WHAT THIS TASK INVOLVES: Quote the listing below word for word, stopping after the line that contains "random.seed(7)".

___ INPUT RECORDS ___

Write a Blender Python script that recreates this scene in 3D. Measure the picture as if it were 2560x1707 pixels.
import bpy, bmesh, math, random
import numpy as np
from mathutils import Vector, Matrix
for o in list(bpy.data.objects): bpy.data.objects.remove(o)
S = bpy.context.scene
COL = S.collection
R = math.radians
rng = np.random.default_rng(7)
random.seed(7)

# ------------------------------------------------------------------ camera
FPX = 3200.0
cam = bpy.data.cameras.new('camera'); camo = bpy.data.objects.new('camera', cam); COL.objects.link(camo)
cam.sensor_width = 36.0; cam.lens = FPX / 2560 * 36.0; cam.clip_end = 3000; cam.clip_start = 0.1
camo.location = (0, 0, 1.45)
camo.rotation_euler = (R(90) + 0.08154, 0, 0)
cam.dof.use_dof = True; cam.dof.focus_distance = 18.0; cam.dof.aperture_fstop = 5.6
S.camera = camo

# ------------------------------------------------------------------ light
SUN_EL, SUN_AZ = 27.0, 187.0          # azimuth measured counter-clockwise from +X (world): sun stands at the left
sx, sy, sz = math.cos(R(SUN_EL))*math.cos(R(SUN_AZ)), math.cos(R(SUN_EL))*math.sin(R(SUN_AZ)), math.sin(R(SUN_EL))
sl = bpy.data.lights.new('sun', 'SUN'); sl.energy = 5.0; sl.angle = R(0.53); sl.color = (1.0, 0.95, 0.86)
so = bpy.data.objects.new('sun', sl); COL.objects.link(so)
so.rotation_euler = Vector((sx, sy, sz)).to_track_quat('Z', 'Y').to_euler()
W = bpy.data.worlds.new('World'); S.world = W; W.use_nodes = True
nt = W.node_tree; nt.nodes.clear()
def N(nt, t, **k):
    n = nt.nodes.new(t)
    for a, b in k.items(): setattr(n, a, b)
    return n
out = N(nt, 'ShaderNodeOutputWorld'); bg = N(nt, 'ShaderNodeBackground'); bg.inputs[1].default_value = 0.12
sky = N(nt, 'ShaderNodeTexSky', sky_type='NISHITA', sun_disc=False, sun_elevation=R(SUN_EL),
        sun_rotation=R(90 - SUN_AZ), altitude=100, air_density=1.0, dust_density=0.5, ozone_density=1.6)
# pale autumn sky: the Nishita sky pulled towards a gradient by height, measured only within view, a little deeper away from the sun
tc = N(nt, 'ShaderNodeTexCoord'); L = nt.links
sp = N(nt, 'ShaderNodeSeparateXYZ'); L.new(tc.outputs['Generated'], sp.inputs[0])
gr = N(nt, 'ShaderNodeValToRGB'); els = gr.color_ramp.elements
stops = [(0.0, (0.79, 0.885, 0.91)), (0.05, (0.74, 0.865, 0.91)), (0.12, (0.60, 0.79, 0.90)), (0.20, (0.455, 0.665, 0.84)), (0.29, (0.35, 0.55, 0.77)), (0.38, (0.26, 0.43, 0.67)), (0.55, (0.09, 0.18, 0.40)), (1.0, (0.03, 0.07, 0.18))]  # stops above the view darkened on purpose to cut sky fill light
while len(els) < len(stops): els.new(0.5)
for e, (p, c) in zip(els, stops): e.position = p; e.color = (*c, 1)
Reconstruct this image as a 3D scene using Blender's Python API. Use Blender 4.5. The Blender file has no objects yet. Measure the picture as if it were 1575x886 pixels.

___

EXERCISE OUTPUT:
Write a Blender Python script that recreates this scene in 3D. Measure the picture as if it were 2560x1707 pixels.
import bpy, bmesh, math, random
import numpy as np
from mathutils import Vector, Matrix
for o in list(bpy.data.objects): bpy.data.objects.remove(o)
S = bpy.context.scene
COL = S.collection
R = math.radians
rng = np.random.default_rng(7)
random.seed(7)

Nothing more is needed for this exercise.